Одним из главных образов стихотворения является образ домашнего уголка, уютного маленького мира, противостоящего бушующей стихии существования, с её неустроенностью, переменчивостью и безразличием к частной человеческой судьбе. Проскитавшись почти половину жизни по «чужим людям» (учительствуя в домах состоятельных помещиков, постоянно сменяя случайные адреса проживания), не видя вначале даже перспективы постоянного пристанища и стабильного дохода, Полонский остро ощущал ценность дома, семьи, очага, исполненного уюта, покоя и благополучия, дома, противопоставляющего этой хаотичной, многоликой стихии бесприютной жизни ощущение прочности и постоянства. В стихах это трансформировалось в идиллический модус «мещанского», «обывательского», как может брезгливо сказать «интеллигент», но – как ни назови – поэтического идеала. В «Колокольчике» присутствие идеала воплощено в домашности интонации и в образе какой-то «умытой чистоты», дающей ощущение равновесия домашнего быта. Поэт словно делится с читателем самым сокровенным и заветным:

У меня ли не жизнь!.. чуть заря на стекле
Начинает лучами с морозом играть
Самовар мой кипит на дубовом столе,
И трещит моя печь, озаряя в угле,
За цветной занавеской кровать!..

Местоимения «моя» и «мой» повторяется в стихотворении семь раз: «моё» – не чужое, то, что определяет меня, конкретизирует, связывает с материальной прочностью жизни, на мгновение даёт чувство обладания ею.

Стихотворение «Колокольчик» было одним излюбленных произведений Полонского для Федора Достоевского. Знаменитый писатель даже включил его в свой роман «Унижённые и оскорбленные», где выразил своё отношение к тексту поэта устами героини романа Наташи: «Как это хорошо! Какие это мучительные стихи... и какая фантастическая, раздающаяся картина. Канва одна и только намечен узор, – вышивай что хочешь... Этот самовар, этот ситцевый занавес, – так это все родное... Это как в мещанских домиках в уездном нашем городишке».
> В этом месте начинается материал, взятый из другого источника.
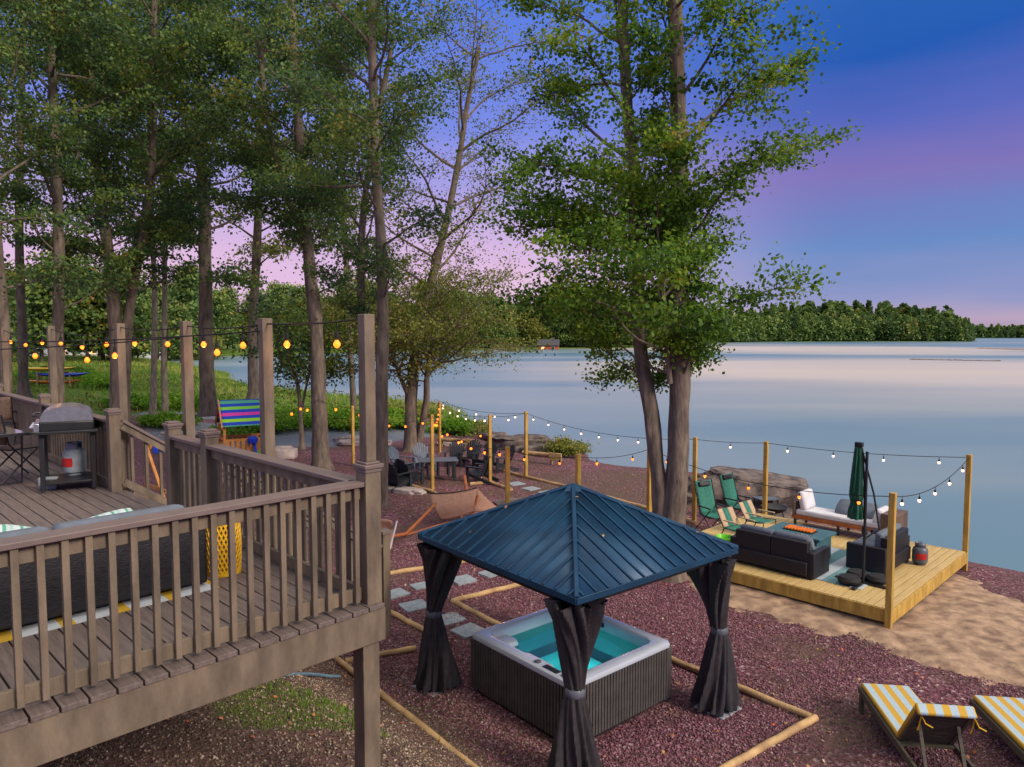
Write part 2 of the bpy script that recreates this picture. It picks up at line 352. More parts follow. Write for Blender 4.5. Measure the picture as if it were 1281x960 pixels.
# sand bars out on the lake
for (a, b, wd, nm) in ((G(1138,450,-.4), G(1252,452,-.4), 1.6, 'low_sandbar'), (G(1225,436,-.4), G(1330,440,-.4), 14, 'grass_spit')):
    mb = MB(); ctr = (a+b)/2; L_ = (b-a).length
    def f(u, v, a=a, b=b, wd=wd): 
        p = a.lerp(b, u); ww = wd*max(0.0, math.sin(PI*u))**.5*(1+.4*noise.noise(Vector((u*9, 3, 1)))); q = (v-.5)*2
        return (p.x, p.y+q*ww, WATER_Z-.05+(.12+(.10 if wd < 5 else .25))*(1-q*q)*(1+.5*noise.noise(Vector((u*30, v*3, 1)))))
    mb.grid(f, 60, 8); kind(mb.build(nm, 'rock' if wd < 5 else 'sand'), 'structure')
# ------------------------------------------------------------------ sky, sun, camera
wd = bpy.data.worlds.new('World'); scene.world = wd; wd.use_nodes = True; nt = wd.node_tree; L = nt.links.new
bg = nt.nodes['Background']; tc = nt.nodes.new('ShaderNodeTexCoord'); sp = nt.nodes.new('ShaderNodeSeparateXYZ'); L(tc.outputs['Generated'], sp.inputs[0])
mp = nt.nodes.new('ShaderNodeMapping'); mp.inputs['Scale'].default_value = (1.2, 1.2, 9); mp.inputs['Rotation'].default_value = (0, .1, 0); L(tc.outputs['Generated'], mp.inputs[0])
cn = node(nt, 'ShaderNodeTexNoise', Scale=1.6, Detail=4, Roughness=.5); L(mp.outputs[0], cn.inputs['Vector'])
ws = nt.nodes.new('ShaderNodeMath'); ws.operation = 'MULTIPLY_ADD'; ws.inputs[1].default_value = .085; L(cn.outputs['Fac'], ws.inputs[0]); L(sp.outputs['Z'], ws.inputs[2])
def s2l(*c): return tuple(((v/255)/12.92 if v <= 10 else ((v/255+.055)/1.055)**2.4) for v in c)
o = .045; KS = .82
def sk(*c): return tuple(v*KS for v in s2l(*c))
right = ramp(nt, ws.outputs[0], [(0, sk(150,135,165)), (o+.012, sk(186,164,190)), (o+.045, sk(150,154,198)), (o+.10, sk(106,140,198)), (o+.14, sk(112,130,194)), (o+.185, sk(128,116,186)), (o+.25, sk(92,106,190)), (o+.33, sk(40,92,180)), (o+.47, sk(50,110,185)), (o+.66, (.88,.84,.80)), (1, (1.15,1.10,1.04))])
left = ramp(nt, ws.outputs[0], [(0, sk(205,160,185)), (o+.02, sk(240,200,220)), (o+.09, sk(226,190,226)), (o+.17, sk(186,170,228)), (o+.27, sk(126,142,230)), (o+.42, sk(80,124,228)), (o+.52, sk(100,145,220)), (o+.66, (.88,.84,.80)), (1, (1.15,1.10,1.04))])
ax = ramp(nt, sp.outputs['X'], [(.0, (0,0,0)), (.42, (1,1,1))], 'EASE')
L(mixc(nt, ax.outputs[0], left.outputs[0], right.outputs[0]), bg.inputs['Color']); bg.inputs['Strength'].default_value = 1.0
sun = bpy.data.objects.new('sun_lamp', bpy.data.lights.new('sun_lamp', 'SUN')); col.objects.link(sun)
sun.data.energy = 3.0; sun.data.angle = R(18); sun.data.color = (1.0, .86, .74)
sun.rotation_euler = Vector((-.80, .62, -.62)).to_track_quat('-Z', 'Y').to_euler()
cam = bpy.data.objects.new('camera', bpy.data.cameras.new('camera')); col.objects.link(cam); scene.camera = cam
cam.location = (0, 0, EYE); cam.rotation_euler = (R(90)-PITCH, 0, 0); cam.data.sensor_width = 36; cam.data.lens = FOC/1281*36; cam.data.clip_end = 6000; cam.data.clip_start = .05
scene.view_settings.view_transform = 'Standard'; scene.view_settings.look = 'None'; scene.view_settings.exposure = .30; scene.view_settings.gamma = 1
scene.cycles.use_denoising = True; scene.cycles.max_bounces = 6; scene.cycles.transparent_max_bounces = 8
scene.cycles.caustics_reflective = False; scene.cycles.caustics_refractive = False; scene.cycles.sample_clamp_indirect = 4.0
scene.cycles.use_adaptive_sampling = True

# ------------------------------------------------------------------ trees
def leaf_mat(name, dark, mid, light, warm=None, trans=.45):
    m = bpy.data.materials.new(name); m.use_nodes = True; nt = m.node_tree; b = nt.nodes['Principled BSDF']; out = nt.nodes['Material Output']; L = nt.links.new
    a = nt.nodes.new('ShaderNodeAttribute'); a.attribute_name = 'tint'
    st = [(0, dark), (.45, mid), (.85, light)]+([(1, warm)] if warm else [])
    r = ramp(nt, a.outputs['Fac'], st); L(r.outputs[0], b.inputs['Base Color']); b.inputs['Roughness'].default_value = .55; b.inputs['Specular IOR Level'].default_value = .25
    t = nt.nodes.new('ShaderNodeBsdfTranslucent'); L(r.outputs[0], t.inputs['Color'])
    x = nt.nodes.new('ShaderNodeMixShader'); x.inputs[0].default_value = trans; L(b.outputs[0], x.inputs[1]); L(t.outputs[0], x.inputs[2]); L(x.outputs[0], out.inputs[0])
    M[name] = m
leaf_mat('maple_leaf', (.03, .08, .014), (.11, .22, .02), (.25, .38, .03), (.34, .26, .04))
leaf_mat('oak_leaf', (.045, .10, .05), (.115, .20, .055), (.25, .34, .055), (.32, .24, .05))
leaf_mat('birch_leaf', (.07, .10, .02), (.18, .22, .035), (.32, .32, .06), (.38, .22, .05))
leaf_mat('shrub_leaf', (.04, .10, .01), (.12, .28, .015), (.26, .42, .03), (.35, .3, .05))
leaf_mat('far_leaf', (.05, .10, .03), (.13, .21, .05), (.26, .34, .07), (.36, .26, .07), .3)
leaf_mat('grass_blade', (.06, .14, .015), (.16, .28, .03), (.32, .38, .07), (.42, .30, .12), .3)
def leaves(name, pts, size, m, parent=None, jitter=.5, seed=0, tint=None, flat=.4, narrow=.8):
    """one small pointed leaf (a folded rhombus of 4 points) at every point"""
    r = np.random.default_rng(seed); n = len(pts)
    d = r.normal(size=(n, 3)); d[:,2] -= .35; d /= np.linalg.norm(d, axis=1)[:,None]
    u = r.normal(size=(n, 3)); u[:,2] += 1.2*flat*3; s = np.cross(d, u); s /= np.linalg.norm(s, axis=1)[:,None]; nn = np.cross(s, d)
    L_ = (size*(1-jitter/2+jitter*r.random(n)))[:,None]; w = L_*narrow*.5
    co = np.stack([pts-d*L_*.5, pts+s*w+nn*L_*.08, pts+d*L_*.5, pts-s*w+nn*L_*.08], 1).reshape(-1, 3)
    q = np.arange(4*n).reshape(n, 4)
    t = r.random(n) if tint is None else tint
    ob = quads(name, co, q, m, tint=np.repeat(t, 4))
    if parent: ob.parent = parent
    return ob
def curve(p, d, L_, up, n, rnd, wig=.25):
    pts = [Vector(p)]; d = Vector(d).normalized()
    for i in range(n):
        d = (d+Vector((rnd.uniform(-wig, wig), rnd.uniform(-wig, wig), rnd.uniform(-wig, wig)*.7+up))).normalized(); pts.append(pts[-1]+d*(L_/n))
    return pts
def tree(name, label, stems, lo, reach, density, size, m='oak_leaf', bark='bark', seed=1, nlimb=26, hi=None, rise=.25, clump=.34, limb_r=.055, group=None, shape=None, bare=.0, cat='tree', extra=(), tintshift=0.0, sub=6, bare0=.3, cz=.5):
    """stems: list of (points, r0, r1). lo/hi: heights between which limbs leave. reach(h01, azimuth) -> limb length"""
    rnd = random.Random(seed); r = np.random.default_rng(seed)
    base = stems[0][0][0]; root = thing(name, label, cat, base, group=group)
    tb = MB(); tb.M = Matrix.Translation(-Vector(base)); P = []; T = []
    for k, (pts, r0, r1) in enumerate(stems):
        pts = [Vector(p) for p in pts]; fine = []
        for i in range(len(pts)-1):
            p0, p1, p2, p3 = pts[max(i-1, 0)], pts[i], pts[i+1], pts[min(i+2, len(pts)-1)]
            for j in range(5):
                t = j/5; fine.append(.5*((2*p1)+(-p0+p2)*t+(2*p0-5*p1+4*p2-p3)*t*t+(-p0+3*p1-3*p2+p3)*t**3))
        fine.append(pts[-1]); n = len(fine)
        rs = [r0+(r1-r0)*(i/(n-1))**.8 for i in range(n)]
        if k == 0 or (pts[0]-Vector(base)).length < .8:
            for i in range(n):
                hh = (fine[i].z-base.z) if hasattr(base, 'z') else 0
                rs[i] *= 1+.55*math.exp(-max(hh, 0)/.35)
        rs = [q_*(.86 if base.y > 18 else 1) for q_ in rs]; tb.tube(fine, rs, 12, wob=.22)
        top = hi if hi else fine[-1].z
        for q in range(nlimb):
            h = lo+(top-lo)*((q+rnd.random())/nlimb)
            seg_ = [i for i in range(n-1) if fine[i].z <= h < fine[i+1].z]
            if not seg_: continue
            i = seg_[0]; t = (h-fine[i].z)/max(1e-4, fine[i+1].z-fine[i].z); p = fine[i].lerp(fine[i+1], t); pr = rs[i]
            az = q*2.39996+k*1.7+seed+rnd.uniform(-.4, .4); h01 = (h-lo)/(top-lo)
            if rnd.random() < bare: continue
            L_ = reach(h01, az, k)*rnd.uniform(.7, 1.12)
            if L_ < .3: continue
            el = rise+.12+rnd.uniform(-.2, .55)
            lp = curve(p, (math.cos(az)*math.cos(el), math.sin(az)*math.cos(el), math.sin(el)), L_, rnd.uniform(-.05, .06), 8, rnd, .24)
            lr = min(limb_r*.6*(.5+L_/4), pr*.5); tb.tube(lp, [lr*(1-i/8.2)+.003 for i in range(9)], 6)
            nb = max(3, int(sub*L_/2.4))
            for s_ in range(nb):
                t = bare0+(1-bare0)*(s_+rnd.random()*.8)/nb; ii = min(7, int(t*8)); bp_ = lp[ii].lerp(lp[ii+1], t*8-ii)
                dd = (lp[ii+1]-lp[ii]).normalized(); side = dd.cross(Vector((0, 0, 1))).normalized()*(1 if s_ % 2 else -1)
                bl = L_*rnd.uniform(.24, .46)*(1.15-t*.5)
                q2 = curve(bp_, dd*.55+side*rnd.uniform(.5, 1.1)+Vector((0, 0, rnd.uniform(-.25, .4))), bl, -.02, 4, rnd, .3)
                tb.tube(q2, [lr*.3, lr*.22, lr*.15, lr*.1, .003], 4, cap=False)
                shade = min(1, max(0, rnd.gauss(.42, .2)+tintshift))
                for t3 in range(4):
                    e = q2[t3+1]; cl = clump*rnd.uniform(.55, 1.25); nn = int(density*rnd.uniform(.5, 1.4)*cl/clump)
                    g = r.normal(size=(nn, 3))*np.array([cl, cl, cl*cz])*.66
                    P.append(g+np.array(e)); T.append(np.clip(shade+r.normal(size=nn)*.17+g[:,2]*.35, 0, 1))
    for (c, rad, nn) in extra:
        g = r.normal(size=(nn, 3))*np.array(rad)*.5; P.append(g+np.array(c)); T.append(np.clip(.4+r.normal(size=nn)*.2, 0, 1))
    tb.build('trunk', bark, root)
    P = np.concatenate(P)-np.array(base); T = np.concatenate(T)
    leaves('crown', P, size, m, root, seed=seed, tint=T)
    return root
def stem(pxs, Y0, Y1=None, top=None):
    """trunk line: image rows give the height, Y runs from Y0 to Y1"""
    n = len(pxs); out = []
    for i, (x, y) in enumerate(pxs):
        out.append(W(x, y, Y0+((Y1 if Y1 else Y0)-Y0)*i/max(1, n-1)))
    if top:
        d = (out[-1]-out[-2]).normalized()
        if out[-1].z < top: out.append(out[-1]+d*((top-out[-1].z)/d.z))
    return out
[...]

Композиционно стихотворение разделено на два плана: 1) мир, в котором «тройка усталых коней» «выносит» задремавшего путника в неизвестный путь зимней ночью, где «мутный дым облаков и холодная даль»; 2) мир его грёзы, «нарядного» сновидения, в котором едва намечена канва таинственного житейского сюжета, мир воображенный и поэтический. Колокольчик, погружающий лирического героя в эту почти мистериальную дремоту, – посредник, проводник между двумя мирами. Вместе с ним звучит и инобытийный «страстный голос», вводящий в реальность баллады, где центральное место принадлежит уже не сознанию рассекающего зимние просторы путника, а героине-мещанке, к чьей тайне мы оказываемся допущенными. Субъектная организация стихотворения напоминает матрёшку из воображающих: поэт воображает путешественника – путешественнику чудится «голос» – поющий голос рассказывает о женщине-мещанке, которая, кстати, по ходу развития сюжета тоже задремала. Приближение к её жизни похоже на некий сон внутри сна и так далее (как в фильме «Начало» с Леонардо ди Каприо). Погружение в эту поэтическую глубину совершается дважды, и таким образом получается некий поэтический монтаж.
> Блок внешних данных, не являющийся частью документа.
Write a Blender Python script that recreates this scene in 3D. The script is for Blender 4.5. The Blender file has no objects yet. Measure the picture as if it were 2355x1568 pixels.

В первой картине «лампада горит» вопреки всем бурям и невзгодам внешнего мира, и героиня в уютной светлой горнице пребывает в ожидании возлюбленного, «изнывая по нём». Во второй картине героиня боится своего старого друга, она его больше не любит, в горнице стало тесто и темно, жизнь стала скучна, и сакральная для мира Полонского занавеска «полиняла», жизнь обесцветила сказку. Но что здесь произошло? Есть лишь намёк: милого нет, зато весело с соседом. Она изменила? Милый ушел к другой? Обманул? Бросил? Погиб? Вообще, милый и тот, чьего прихода боится героиня, это разные люди? Ясно одно – что «колесо жизни» совершило свой оборот, идиллический мир райского уголка необратимо разрушился. Оказалось, и он был весьма хрупок и не выстоял под напором бытия.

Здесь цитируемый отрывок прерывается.